1965tripleblack
Sep 16th, 09, 03:57 PM
I have a service replacement intake used for 1967-69 302 CI Z28's. This manifold will be sitting atop a solid cammed 327 with 247/254 @ .05 and about 280 @ .006 (a fairly aggressive ramp), using 1.6 full roller rockers. Compression is 11.0, Crower rods, 1 5/8" headers. Carb is Quick Fuel Q750. Heads have been race ported and matched to a Fel Pro 1205 gasket.
What is your best advice for porting the intake.
Thanks in advance,
Joe
zdld17
Sep 16th, 09, 04:09 PM
Some people may not recommend this, but I would only match the gasket to these ports. No belly smoothing roofs or floors as most intakes need that rough surface to help fuel distributions. Out of curosity, was the last 3 digits 472?
67RS502
Sep 16th, 09, 04:29 PM
I’m not big on port matching intakes, that’s not where the power is, its in the plenum.
Sounds like you’ve got a nice little old school hi-winding 327 build going that should make decent power.
I’m assuming the is the dual plane z28 intake, if so stick a open spacer on it, if you do this you can
shape the plenum entry some. Dual planes aren’t easy to port, some runners will be 30-50cfm down
from other, you’ll need to find out which ones are weak and work those. Sharp turns in the dual plane design
will need work too. Also don’t gasket match, “port match” the intake to the head intake port as the gasket can
often be bigger than the head. Also youre trying to avoid going from small - big – small, and this is what
happens when people open up and gasket match intakes, youre going from a small port in the intake manifold
to a large gasket match and right back down to a small pushrod pinch - this will make the fuel fall out of the
air stream and cause puddling on port walls, not what you want.
Work the plenum, turns in the bad/weak runners and a mild port match to the heads.
1965tripleblack
Sep 16th, 09, 04:36 PM
Some people may not recommend this, but I would only match the gasket to these ports. No belly smoothing roofs or floors as most intakes need that rough surface to help fuel distributions. Out of curosity, was the last 3 digits 472?
Its a 14044836.
I wouldn't mess with an original production piece.
1965tripleblack
Sep 16th, 09, 04:55 PM
I’m not big on port matching intakes, that’s not where the power is, its in the plenum.
Sounds like you’ve got a nice little old school hi-winding 327 build going that should make decent power.

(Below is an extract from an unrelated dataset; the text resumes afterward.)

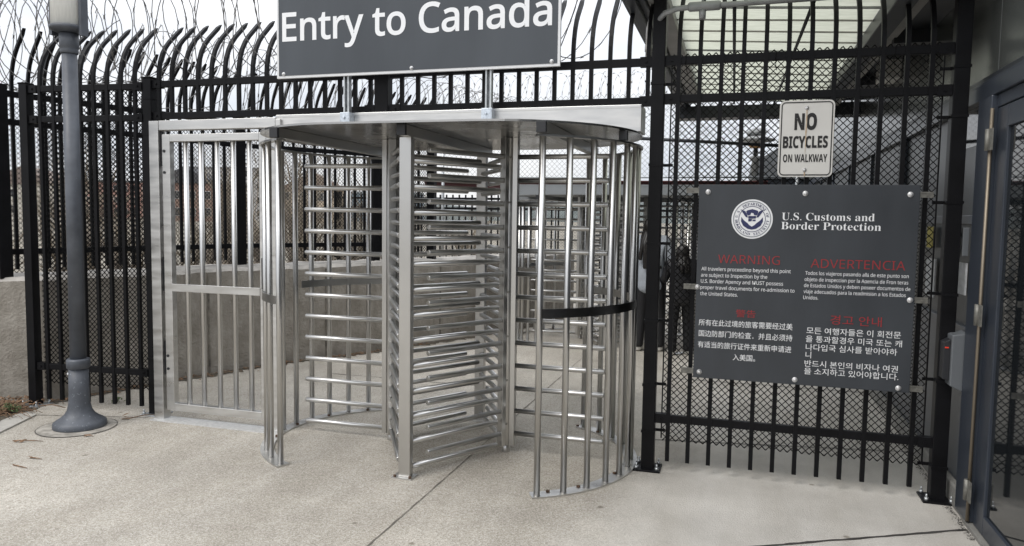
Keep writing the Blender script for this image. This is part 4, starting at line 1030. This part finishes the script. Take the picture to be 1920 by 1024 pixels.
house('apartment_building', 'pinkish brick block with flat roof in the far town', -163, 163, 20, 12, 9.5, (.33, .19, .16), (.12, .12, .12), 3, 8, False)
house('warehouse', 'low blue grey warehouse in the far town', -88, 168, 26, 14, 7, (.16, .21, .25), (.2, .22, .23), 1, 9, False)
mb = MB(); rnd = random.Random(9); vs = []; fs = []; nx = 80
for i in range(nx + 1):
    a = R(-78 + 90 * i / nx); d1 = 330
    for dd, hh in ((d1, 0), (d1 + 12, 6 + 2.5 * math.sin(i * .35) + rnd.uniform(0, 2.2)), (d1 + 50, 9 + 3 * math.sin(i * .21) + rnd.uniform(0, 1.5)), (d1 + 120, 0)):
        vs.append((dd * math.sin(a), dd * math.cos(a), hh))
    if i:
        for k in range(3): q = (i - 1) * 4 + k; fs.append((q, q + 4, q + 5, q + 1))
mb.add(vs, fs, True)
struct('hills', mb, mat('wooded_hill', (.11, .125, .12), .95, var=.35, vscale=.08, bump=.6, bscale=.4))

# ------------------------------------------------------------------ litter
rnd = random.Random(4); lit = MB()
def leafquad(mb_, x, y, z, L_, a, tilt):
    u = Vector((math.cos(a), math.sin(a), tilt)).normalized() * L_; v = Vector((-math.sin(a), math.cos(a), rnd.uniform(-.5, .5))).normalized() * L_ * .42; c_ = Vector((x, y, z))
    mb_.add([c_ - u, c_ - u * .2 - v, c_ + u, c_ - u * .1 + v, c_ + Vector((0, 0, L_ * .25))], [(0, 1, 4), (1, 2, 4), (2, 3, 4), (3, 0, 4)])
for i in range(700):
    x = -5.4 - abs(rnd.gauss(0, .35)); y = 4.35 + rnd.gauss(0, .2)
    if y > 4.72 + (x + 5.5) * .39: y = 4.70 + (x + 5.5) * .39
    leafquad(lit, x, y, .015 + rnd.random() * .05 * math.exp(-((x + 5.6) ** 2) * 4), rnd.uniform(.012, .035), rnd.uniform(0, 6.28), rnd.uniform(-.4, .6))
for i in range(420):
    k = rnd.uniform(1, 4.6); j = int(k); a = Vector(WALL[j]).lerp(Vector(WALL[j + 1]), k - j); 
    leafquad(lit, a.x + abs(rnd.gauss(0, .09)) + .02, a.y + rnd.uniform(-.02, .02), .008 + rnd.random() * .012, rnd.uniform(.010, .026), rnd.uniform(0, 6.28), rnd.uniform(-.3, .4))
for i in range(60):
    x = -5.3 - abs(rnd.gauss(0, .3)); y = 4.42 + rnd.gauss(0, .12); a = rnd.uniform(-.6, .6); L_ = rnd.uniform(.05, .22)
    lit.tube([(x, y, .03), (x + L_ * .5 * math.cos(a), y + L_ * .5 * math.sin(a), .045), (x + L_ * math.cos(a), y + L_ * math.sin(a), .02)], .0022, 4)
tag(lit.obj('leaf_litter', 'leaf_dry', None, off=(-5.5, 4.4, 0)), 'brown dead leaves and sticks heaped in the planting bed', 'leaf litter', kind='stuff')
dk = MB()
for i in range(900):
    t_ = rnd.random(); y = 4.2 + t_ * 1.7; x = 1.205 - abs(rnd.gauss(0, .018)) - (0 if y > 4.5 else .0)
    s_ = rnd.uniform(.002, .007); leafquad(dk, x, y, .004, s_, rnd.uniform(0, 6.28), .2)
tag(dk.obj('grit', 'joint', None, off=(1.2, 5, 0)), 'dark grit gathered along the building plinth', 'grit', kind='stuff')
wd = MB()
for i in range(90):
    a = rnd.uniform(0, 6.28); rr = rnd.random() * .09; leafquad(wd, -5.42 + rr * math.cos(a), 4.38 + rr * math.sin(a) * .6, .03 + rnd.random() * .045, rnd.uniform(.01, .022), rnd.uniform(0, 6.28), rnd.uniform(0, 1))
tag(wd.obj('weed', 'leaf_green', None, off=(-5.42, 4.38, 0)), 'small green weed growing in the planting bed at the left edge', 'weed')
wd = MB()
for i in range(40):
    a = rnd.uniform(0, 6.28); rr = rnd.random() * .05; leafquad(wd, -4.93 + rr * math.cos(a), 4.95 + rr * math.sin(a), .012 + rnd.random() * .03, rnd.uniform(.008, .016), rnd.uniform(0, 6.28), rnd.uniform(0, 1))
tag(wd.obj('weed', 'leaf_green', None, off=(-4.93, 4.95, 0)), 'tiny green weed behind the lamp base', 'weed')
def twig(pts, label, leaf=None, r=.0035):
    mb_ = MB(); c_ = Vector(pts[0]); mb_.tube(pts, [r * 1.2] + [r] * (len(pts) - 2) + [r * .5], 5)
    if leaf:
        for q in leaf: leafquad(mb_, *q, .03, rnd.uniform(0, 6.28), .3)
    tag(mb_.obj('twig', 'leaf_dry', None, off=c_), label, 'twig', 'twigs on the pavement')
twig([(-4.76, 3.86, .006), (-4.70, 3.87, .012), (-4.63, 3.90, .01), (-4.56, 3.92, .006)], 'longest forked twig with a dry leaf on the pavement left of the lamp base', [(-4.72, 3.86, .01), (-4.68, 3.87, .012)])
twig([(-4.33, 3.63, .005), (-4.29, 3.625, .01), (-4.235, 3.63, .005)], 'short forked twig between the lamp base and the bottom edge', [(-4.32, 3.63, .006)])
twig([(-4.31, 3.49, .005), (-4.22, 3.475, .007), (-4.17, 3.47, .005)], 'small dark stick nearest the bottom left corner')
twig([(-4.42, 4.13, .005), (-4.38, 4.12, .012), (-4.34, 4.13, .005)], 'curled dark leaf stalk just right of the lamp base', [(-4.38, 4.12, .008)])
twig([(-4.50, 4.55, .006), (-4.44, 4.56, .012), (-4.36, 4.63, .03), (-4.31, 4.70, .02)], 'thin curved twig lying between the lamp base and the gate post', [(-4.47, 4.56, .02), (-4.49, 4.58, .035)])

I’m assuming the is the dual plane z28 intake, if so stick a open spacer on it, if you do this you can
shape the plenum entry some. Dual planes aren’t easy to port, some runners will be 30-50cfm down
from other, you’ll need to find out which ones are weak and work those. Sharp turns in the dual plane design
will need work too. Also don’t gasket match, “port match” the intake to the head intake port as the gasket can
often be bigger than the head. Also youre trying to avoid going from small - big – small, and this is what
happens when people open up and gasket match intakes, youre going from a small port in the intake manifold
to a large gasket match and right back down to a small pushrod pinch - this will make the fuel fall out of the
air stream and cause puddling on port walls, not what you want.

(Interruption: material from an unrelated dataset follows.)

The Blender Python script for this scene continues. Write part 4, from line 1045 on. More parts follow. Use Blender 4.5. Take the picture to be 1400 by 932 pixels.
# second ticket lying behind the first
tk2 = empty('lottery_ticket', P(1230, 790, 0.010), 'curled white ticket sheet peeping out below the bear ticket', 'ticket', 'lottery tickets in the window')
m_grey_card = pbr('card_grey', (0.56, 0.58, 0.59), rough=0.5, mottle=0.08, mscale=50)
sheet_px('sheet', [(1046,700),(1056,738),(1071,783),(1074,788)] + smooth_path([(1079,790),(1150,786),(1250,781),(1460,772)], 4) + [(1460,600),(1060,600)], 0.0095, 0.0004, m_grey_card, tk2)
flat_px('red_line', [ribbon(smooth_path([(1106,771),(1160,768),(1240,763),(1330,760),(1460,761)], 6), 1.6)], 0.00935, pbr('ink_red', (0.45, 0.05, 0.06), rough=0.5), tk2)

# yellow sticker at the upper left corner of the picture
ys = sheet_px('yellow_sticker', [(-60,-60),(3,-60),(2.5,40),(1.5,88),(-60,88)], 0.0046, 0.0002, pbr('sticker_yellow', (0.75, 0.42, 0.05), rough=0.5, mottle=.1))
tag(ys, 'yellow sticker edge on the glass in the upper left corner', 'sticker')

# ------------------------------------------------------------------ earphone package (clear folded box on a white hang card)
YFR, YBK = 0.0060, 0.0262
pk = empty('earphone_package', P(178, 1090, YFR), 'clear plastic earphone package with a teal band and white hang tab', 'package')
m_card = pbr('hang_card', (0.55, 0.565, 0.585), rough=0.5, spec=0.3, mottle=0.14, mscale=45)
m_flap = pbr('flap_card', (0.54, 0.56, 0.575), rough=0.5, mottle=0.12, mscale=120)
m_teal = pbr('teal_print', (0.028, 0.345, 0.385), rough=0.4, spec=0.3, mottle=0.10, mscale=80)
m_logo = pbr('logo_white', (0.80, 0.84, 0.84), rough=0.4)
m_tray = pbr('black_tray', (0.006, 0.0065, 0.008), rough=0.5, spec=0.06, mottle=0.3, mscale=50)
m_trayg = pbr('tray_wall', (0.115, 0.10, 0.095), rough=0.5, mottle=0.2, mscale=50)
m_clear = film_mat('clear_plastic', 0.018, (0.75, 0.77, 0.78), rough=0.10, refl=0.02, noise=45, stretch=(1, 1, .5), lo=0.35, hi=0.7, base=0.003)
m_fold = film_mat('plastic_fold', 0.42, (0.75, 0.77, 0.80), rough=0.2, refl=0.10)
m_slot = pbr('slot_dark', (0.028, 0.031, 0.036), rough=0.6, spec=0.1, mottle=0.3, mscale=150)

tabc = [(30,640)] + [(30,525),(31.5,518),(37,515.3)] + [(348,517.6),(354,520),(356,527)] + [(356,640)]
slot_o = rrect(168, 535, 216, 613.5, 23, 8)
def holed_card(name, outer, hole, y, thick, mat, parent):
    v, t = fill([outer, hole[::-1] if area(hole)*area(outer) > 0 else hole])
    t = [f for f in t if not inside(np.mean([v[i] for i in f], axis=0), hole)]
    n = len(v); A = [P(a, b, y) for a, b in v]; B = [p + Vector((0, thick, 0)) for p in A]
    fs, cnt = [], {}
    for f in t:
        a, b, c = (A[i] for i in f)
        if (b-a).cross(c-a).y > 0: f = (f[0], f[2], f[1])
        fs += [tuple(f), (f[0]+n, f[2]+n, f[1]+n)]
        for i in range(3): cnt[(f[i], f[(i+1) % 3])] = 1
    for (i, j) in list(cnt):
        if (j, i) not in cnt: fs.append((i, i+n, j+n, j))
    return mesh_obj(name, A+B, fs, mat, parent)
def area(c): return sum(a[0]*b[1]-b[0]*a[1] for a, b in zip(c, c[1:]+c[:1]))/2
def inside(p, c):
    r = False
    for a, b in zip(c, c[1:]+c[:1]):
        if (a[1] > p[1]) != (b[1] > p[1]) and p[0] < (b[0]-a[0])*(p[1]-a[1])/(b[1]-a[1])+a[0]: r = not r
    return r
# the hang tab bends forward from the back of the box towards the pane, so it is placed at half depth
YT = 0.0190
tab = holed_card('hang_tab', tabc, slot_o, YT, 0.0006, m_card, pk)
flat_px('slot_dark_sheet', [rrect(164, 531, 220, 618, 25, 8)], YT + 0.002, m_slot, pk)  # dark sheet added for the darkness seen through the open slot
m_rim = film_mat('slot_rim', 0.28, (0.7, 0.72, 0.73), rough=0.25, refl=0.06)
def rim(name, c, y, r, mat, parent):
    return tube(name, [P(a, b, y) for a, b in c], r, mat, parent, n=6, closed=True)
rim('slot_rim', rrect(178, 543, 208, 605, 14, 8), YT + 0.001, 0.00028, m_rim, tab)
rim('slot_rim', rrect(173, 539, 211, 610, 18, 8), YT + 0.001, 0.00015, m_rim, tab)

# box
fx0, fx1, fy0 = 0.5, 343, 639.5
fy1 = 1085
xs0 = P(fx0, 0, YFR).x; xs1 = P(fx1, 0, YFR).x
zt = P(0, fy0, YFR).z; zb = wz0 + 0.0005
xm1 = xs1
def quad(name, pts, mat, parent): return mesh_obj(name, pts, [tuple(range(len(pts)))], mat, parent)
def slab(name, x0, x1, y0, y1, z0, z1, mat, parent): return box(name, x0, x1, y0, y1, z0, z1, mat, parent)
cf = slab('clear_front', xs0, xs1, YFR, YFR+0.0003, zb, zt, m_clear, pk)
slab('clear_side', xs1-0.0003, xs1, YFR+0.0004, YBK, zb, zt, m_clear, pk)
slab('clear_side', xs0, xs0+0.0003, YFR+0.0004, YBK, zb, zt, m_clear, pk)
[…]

Work the plenum, turns in the bad/weak runners and a mild port match to the heads.
I ported a pair of stock, iron 461's with 2.02/1.6. The flow numbers are very good with intake 250 @ .5, 248 @ .6; exhaust 182 @ .5, 194 @ .6 and 202 @ .7.
The "pinch" zones adjacent to the pushrods and head bolt areas were opened as much as possible.
I don't think that I'll have room enough for a spacer. I'm planning on sitting the carb directly on the manifold. What type of work do you recommend for the plenum? AFAIK, the runners associated with the upper plenum half should not flow as well as the runners associated with the lower half.